Print again only this span: the line with "ZT).build('front_board', 'blocktan', blk)", the line with "o = g.build('inlaid_groove', 'greycard', blk);", and all lines between them, exactly as given.
● ● ●
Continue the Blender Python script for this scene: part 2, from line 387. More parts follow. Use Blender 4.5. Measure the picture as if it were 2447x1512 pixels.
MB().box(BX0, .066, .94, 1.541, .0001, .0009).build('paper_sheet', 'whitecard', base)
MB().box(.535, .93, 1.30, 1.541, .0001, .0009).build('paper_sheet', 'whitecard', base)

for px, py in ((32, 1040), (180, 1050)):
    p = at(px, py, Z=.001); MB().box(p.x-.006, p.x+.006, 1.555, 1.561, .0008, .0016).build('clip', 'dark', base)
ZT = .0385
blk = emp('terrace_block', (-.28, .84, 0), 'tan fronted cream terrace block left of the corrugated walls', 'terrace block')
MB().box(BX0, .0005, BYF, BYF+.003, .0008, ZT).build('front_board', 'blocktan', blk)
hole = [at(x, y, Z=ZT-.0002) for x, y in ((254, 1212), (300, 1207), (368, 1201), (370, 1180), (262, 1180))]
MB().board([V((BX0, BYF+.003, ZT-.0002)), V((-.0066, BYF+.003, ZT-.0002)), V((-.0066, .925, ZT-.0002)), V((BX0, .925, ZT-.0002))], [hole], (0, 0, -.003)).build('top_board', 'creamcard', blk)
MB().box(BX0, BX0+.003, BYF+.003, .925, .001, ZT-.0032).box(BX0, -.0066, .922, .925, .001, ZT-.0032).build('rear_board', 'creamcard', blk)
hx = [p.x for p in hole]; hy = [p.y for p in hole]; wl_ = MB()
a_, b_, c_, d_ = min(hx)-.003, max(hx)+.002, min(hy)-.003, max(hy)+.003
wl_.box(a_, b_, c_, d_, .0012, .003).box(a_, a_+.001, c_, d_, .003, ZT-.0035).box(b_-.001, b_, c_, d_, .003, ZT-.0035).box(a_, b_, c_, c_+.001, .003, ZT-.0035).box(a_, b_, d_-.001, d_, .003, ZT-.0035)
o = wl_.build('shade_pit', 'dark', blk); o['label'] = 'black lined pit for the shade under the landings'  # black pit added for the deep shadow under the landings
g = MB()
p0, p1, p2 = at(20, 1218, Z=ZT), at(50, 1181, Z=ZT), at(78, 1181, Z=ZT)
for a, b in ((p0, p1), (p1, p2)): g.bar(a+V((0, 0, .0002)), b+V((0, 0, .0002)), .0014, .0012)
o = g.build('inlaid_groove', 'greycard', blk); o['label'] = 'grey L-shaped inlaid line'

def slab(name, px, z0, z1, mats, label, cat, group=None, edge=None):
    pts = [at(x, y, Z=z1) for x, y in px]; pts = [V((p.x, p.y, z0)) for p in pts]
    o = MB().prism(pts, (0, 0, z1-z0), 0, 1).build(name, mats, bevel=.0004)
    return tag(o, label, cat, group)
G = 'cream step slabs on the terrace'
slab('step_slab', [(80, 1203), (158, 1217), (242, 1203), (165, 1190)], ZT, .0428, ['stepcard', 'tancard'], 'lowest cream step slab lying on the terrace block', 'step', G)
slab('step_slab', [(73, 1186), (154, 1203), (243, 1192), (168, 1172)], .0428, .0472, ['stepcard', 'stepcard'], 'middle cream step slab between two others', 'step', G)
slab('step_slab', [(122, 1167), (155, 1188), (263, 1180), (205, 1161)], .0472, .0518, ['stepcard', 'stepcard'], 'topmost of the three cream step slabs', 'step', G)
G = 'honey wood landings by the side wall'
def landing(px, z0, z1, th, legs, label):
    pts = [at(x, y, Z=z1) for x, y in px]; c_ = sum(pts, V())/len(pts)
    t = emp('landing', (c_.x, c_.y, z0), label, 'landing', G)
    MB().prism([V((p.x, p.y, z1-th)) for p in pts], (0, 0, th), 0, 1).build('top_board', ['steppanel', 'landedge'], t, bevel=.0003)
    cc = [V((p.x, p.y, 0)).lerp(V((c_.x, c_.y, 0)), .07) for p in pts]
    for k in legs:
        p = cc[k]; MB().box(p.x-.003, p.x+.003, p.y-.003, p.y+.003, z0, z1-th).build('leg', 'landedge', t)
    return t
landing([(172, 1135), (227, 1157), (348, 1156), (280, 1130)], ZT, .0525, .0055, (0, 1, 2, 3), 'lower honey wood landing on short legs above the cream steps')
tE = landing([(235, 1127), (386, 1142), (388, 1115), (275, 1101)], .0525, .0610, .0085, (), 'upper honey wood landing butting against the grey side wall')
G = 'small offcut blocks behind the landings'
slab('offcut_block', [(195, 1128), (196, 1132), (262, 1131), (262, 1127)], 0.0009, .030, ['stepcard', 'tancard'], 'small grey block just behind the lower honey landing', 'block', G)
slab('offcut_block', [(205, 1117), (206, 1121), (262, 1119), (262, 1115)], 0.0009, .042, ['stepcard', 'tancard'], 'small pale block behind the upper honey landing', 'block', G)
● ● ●
■ Task output:
MB().box(BX0, .0005, BYF, BYF+.003, .0008, ZT).build('front_board', 'blocktan', blk)
hole = [at(x, y, Z=ZT-.0002) for x, y in ((254, 1212), (300, 1207), (368, 1201), (370, 1180), (262, 1180))]
MB().board([V((BX0, BYF+.003, ZT-.0002)), V((-.0066, BYF+.003, ZT-.0002)), V((-.0066, .925, ZT-.0002)), V((BX0, .925, ZT-.0002))], [hole], (0, 0, -.003)).build('top_board', 'creamcard', blk)
MB().box(BX0, BX0+.003, BYF+.003, .925, .001, ZT-.0032).box(BX0, -.0066, .922, .925, .001, ZT-.0032).build('rear_board', 'creamcard', blk)
hx = [p.x for p in hole]; hy = [p.y for p in hole]; wl_ = MB()
a_, b_, c_, d_ = min(hx)-.003, max(hx)+.002, min(hy)-.003, max(hy)+.003
wl_.box(a_, b_, c_, d_, .0012, .003).box(a_, a_+.001, c_, d_, .003, ZT-.0035).box(b_-.001, b_, c_, d_, .003, ZT-.0035).box(a_, b_, c_, c_+.001, .003, ZT-.0035).box(a_, b_, d_-.001, d_, .003, ZT-.0035)
o = wl_.build('shade_pit', 'dark', blk); o['label'] = 'black lined pit for the shade under the landings'  # black pit added for the deep shadow under the landings
g = MB()
p0, p1, p2 = at(20, 1218, Z=ZT), at(50, 1181, Z=ZT), at(78, 1181, Z=ZT)
for a, b in ((p0, p1), (p1, p2)): g.bar(a+V((0, 0, .0002)), b+V((0, 0, .0002)), .0014, .0012)
o = g.build('inlaid_groove', 'greycard', blk); o['label'] = 'grey L-shaped inlaid line'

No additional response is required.